Completely wrong backwards rewriting of reality to feel better about not so great performance of a favourite driver, business as usual in alternative internet realities. "In the races not affected" = as selective as it gets twisting of facts until desired result appears (reminds me of excluding Austria from qualifying speed comparison in some thread). Why?
1, Not all 'problems" are the same but let's lump them together, like local television commentators did with qualifying failures and technical problems - they were all called "problems"

, even funnier were selective statistics, instead of qualifying head to head they used poles, excluding Austria of course, same with wins (it was here I think) excluding Spa and Canada etc. etc.

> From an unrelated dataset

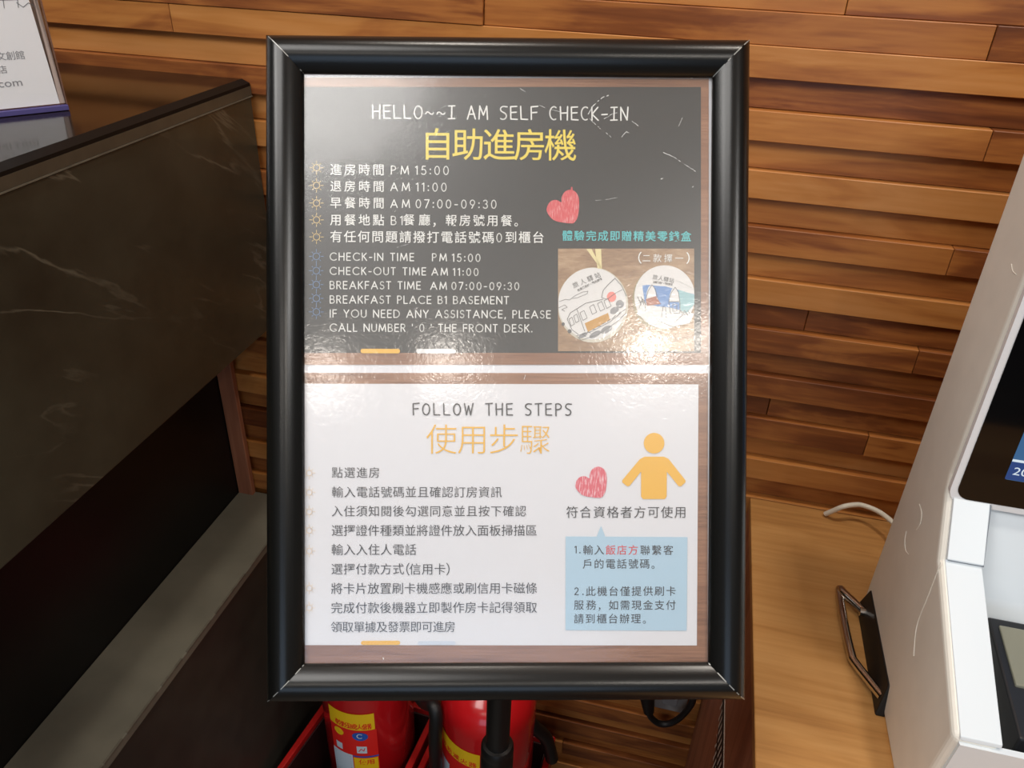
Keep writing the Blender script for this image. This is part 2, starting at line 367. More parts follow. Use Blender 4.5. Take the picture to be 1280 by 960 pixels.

2. Timing and dynamic is crucial - races after Singapore when Rosberg wins, is second at worst or Hamilton has servicing substance contamination (which would have been exactly the same thing!) would have looked like differently.

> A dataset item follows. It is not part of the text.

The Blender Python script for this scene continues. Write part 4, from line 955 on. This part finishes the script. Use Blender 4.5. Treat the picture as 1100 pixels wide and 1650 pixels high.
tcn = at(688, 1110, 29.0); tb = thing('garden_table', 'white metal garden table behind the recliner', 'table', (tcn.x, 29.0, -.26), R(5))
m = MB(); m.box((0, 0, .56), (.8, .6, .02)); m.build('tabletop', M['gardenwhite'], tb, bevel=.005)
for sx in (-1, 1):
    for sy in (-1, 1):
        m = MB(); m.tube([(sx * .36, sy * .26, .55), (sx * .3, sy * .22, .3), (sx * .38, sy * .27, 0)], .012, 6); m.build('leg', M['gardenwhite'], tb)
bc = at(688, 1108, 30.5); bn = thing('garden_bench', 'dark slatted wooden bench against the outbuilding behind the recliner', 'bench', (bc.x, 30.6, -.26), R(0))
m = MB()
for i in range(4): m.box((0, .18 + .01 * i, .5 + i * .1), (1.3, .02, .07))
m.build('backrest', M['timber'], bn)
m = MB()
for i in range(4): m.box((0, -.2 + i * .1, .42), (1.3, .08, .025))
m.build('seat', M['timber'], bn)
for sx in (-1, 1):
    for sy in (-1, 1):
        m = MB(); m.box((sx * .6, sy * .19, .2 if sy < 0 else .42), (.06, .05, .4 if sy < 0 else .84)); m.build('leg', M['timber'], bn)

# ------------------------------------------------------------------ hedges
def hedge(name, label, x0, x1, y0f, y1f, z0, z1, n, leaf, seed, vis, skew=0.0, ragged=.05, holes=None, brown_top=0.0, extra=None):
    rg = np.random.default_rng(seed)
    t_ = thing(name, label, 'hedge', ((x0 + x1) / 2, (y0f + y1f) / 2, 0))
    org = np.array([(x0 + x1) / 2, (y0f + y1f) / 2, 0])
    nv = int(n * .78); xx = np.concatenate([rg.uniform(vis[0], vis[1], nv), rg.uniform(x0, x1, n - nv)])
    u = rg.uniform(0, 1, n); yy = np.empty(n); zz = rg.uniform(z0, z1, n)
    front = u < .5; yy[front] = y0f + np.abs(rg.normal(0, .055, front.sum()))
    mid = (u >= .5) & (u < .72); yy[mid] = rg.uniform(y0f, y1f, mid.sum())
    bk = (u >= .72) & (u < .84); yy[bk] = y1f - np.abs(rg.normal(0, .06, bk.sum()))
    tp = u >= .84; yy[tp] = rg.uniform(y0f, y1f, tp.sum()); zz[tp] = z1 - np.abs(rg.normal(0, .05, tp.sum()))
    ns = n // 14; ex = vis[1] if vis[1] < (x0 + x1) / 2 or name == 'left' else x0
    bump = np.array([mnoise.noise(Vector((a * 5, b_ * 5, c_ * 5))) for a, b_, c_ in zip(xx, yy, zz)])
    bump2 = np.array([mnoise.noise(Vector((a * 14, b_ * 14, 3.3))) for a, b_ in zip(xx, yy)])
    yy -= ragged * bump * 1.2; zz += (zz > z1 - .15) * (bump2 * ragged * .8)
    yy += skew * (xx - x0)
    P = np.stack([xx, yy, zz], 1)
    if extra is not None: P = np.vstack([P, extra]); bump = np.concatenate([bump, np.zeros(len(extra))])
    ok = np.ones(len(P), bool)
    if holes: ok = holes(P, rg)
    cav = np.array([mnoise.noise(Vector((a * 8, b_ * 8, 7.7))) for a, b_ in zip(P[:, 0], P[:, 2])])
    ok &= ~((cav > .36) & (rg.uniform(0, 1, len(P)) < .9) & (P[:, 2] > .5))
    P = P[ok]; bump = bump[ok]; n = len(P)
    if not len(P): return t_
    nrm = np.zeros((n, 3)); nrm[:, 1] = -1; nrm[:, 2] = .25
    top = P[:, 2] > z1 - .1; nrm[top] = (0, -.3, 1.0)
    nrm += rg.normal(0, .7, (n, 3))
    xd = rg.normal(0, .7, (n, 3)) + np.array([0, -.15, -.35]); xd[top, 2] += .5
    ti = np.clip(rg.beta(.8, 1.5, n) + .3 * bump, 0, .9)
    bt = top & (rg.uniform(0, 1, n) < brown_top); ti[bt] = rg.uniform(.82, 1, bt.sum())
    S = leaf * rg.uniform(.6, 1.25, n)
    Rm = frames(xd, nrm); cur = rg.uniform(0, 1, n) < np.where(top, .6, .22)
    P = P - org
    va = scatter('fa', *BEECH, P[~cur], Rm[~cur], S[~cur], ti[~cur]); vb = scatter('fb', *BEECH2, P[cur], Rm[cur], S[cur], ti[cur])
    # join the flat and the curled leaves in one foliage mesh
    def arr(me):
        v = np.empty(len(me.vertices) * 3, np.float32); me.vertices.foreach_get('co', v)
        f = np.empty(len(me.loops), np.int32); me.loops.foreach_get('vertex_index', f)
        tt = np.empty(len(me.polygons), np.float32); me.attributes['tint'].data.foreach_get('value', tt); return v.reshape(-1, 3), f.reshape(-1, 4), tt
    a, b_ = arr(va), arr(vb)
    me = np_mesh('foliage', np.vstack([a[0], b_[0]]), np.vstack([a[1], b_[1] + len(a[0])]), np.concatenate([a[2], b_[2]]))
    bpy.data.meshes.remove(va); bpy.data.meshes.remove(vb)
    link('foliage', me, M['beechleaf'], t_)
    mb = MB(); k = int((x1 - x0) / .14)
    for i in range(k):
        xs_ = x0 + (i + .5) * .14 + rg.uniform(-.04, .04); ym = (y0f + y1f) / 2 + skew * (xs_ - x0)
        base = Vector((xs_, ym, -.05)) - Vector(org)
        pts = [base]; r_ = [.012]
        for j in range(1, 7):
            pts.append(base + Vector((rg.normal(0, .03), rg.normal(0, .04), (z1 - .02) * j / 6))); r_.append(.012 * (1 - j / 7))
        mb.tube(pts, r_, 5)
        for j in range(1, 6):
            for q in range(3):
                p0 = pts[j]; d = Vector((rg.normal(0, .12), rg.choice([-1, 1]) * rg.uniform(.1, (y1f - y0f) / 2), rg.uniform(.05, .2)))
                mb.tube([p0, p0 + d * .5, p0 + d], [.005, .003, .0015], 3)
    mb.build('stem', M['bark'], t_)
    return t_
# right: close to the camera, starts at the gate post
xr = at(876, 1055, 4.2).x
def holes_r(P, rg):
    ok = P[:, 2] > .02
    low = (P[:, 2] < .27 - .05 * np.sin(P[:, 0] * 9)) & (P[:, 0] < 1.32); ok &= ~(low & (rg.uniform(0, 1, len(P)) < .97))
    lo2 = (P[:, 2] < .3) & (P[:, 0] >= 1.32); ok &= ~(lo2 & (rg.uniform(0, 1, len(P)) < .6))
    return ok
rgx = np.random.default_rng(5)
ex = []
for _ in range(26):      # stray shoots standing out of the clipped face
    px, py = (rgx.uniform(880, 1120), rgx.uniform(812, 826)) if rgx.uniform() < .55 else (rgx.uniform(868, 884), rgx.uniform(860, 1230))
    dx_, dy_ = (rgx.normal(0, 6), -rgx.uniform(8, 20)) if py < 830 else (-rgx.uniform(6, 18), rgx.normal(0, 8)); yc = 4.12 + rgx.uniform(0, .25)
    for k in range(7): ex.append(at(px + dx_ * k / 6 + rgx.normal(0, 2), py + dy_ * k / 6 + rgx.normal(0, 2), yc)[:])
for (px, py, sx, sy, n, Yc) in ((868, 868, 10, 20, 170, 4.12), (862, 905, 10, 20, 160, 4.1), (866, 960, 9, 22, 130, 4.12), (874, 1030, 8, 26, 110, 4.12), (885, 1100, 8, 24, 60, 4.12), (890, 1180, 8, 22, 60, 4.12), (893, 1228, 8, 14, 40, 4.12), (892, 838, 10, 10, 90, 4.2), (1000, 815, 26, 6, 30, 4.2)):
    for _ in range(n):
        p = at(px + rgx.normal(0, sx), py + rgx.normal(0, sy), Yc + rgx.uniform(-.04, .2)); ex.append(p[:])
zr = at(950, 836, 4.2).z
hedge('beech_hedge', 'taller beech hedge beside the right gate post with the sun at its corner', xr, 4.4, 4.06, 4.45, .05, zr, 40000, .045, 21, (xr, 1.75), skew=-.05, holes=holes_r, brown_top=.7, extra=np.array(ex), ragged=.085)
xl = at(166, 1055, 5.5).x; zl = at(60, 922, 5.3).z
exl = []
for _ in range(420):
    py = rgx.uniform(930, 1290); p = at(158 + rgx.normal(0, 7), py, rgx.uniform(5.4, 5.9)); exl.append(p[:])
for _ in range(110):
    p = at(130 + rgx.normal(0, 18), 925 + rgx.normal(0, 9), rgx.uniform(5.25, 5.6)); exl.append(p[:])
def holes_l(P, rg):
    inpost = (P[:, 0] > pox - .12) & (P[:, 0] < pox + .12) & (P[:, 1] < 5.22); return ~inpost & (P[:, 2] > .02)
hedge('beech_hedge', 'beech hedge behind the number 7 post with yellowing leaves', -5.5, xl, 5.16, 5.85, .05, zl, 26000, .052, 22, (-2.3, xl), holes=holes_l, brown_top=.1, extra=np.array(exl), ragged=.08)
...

It's a waste of time to argue with this kind of mentality, I tried it once, step by step with tyres in Hungary, it's like banging your head against a wall and it was only one race

. Repeat that with 19, 19 not BS selective 10? No thank you, so I'll add only one question just for the sake of it: - from team's perspective would mechanical failure for Hamilton in Abu Dhabi be exactly the same as it was for Rosberg? Hint: yes of course, because (again) it's exactly the same thing, reality: no, not really.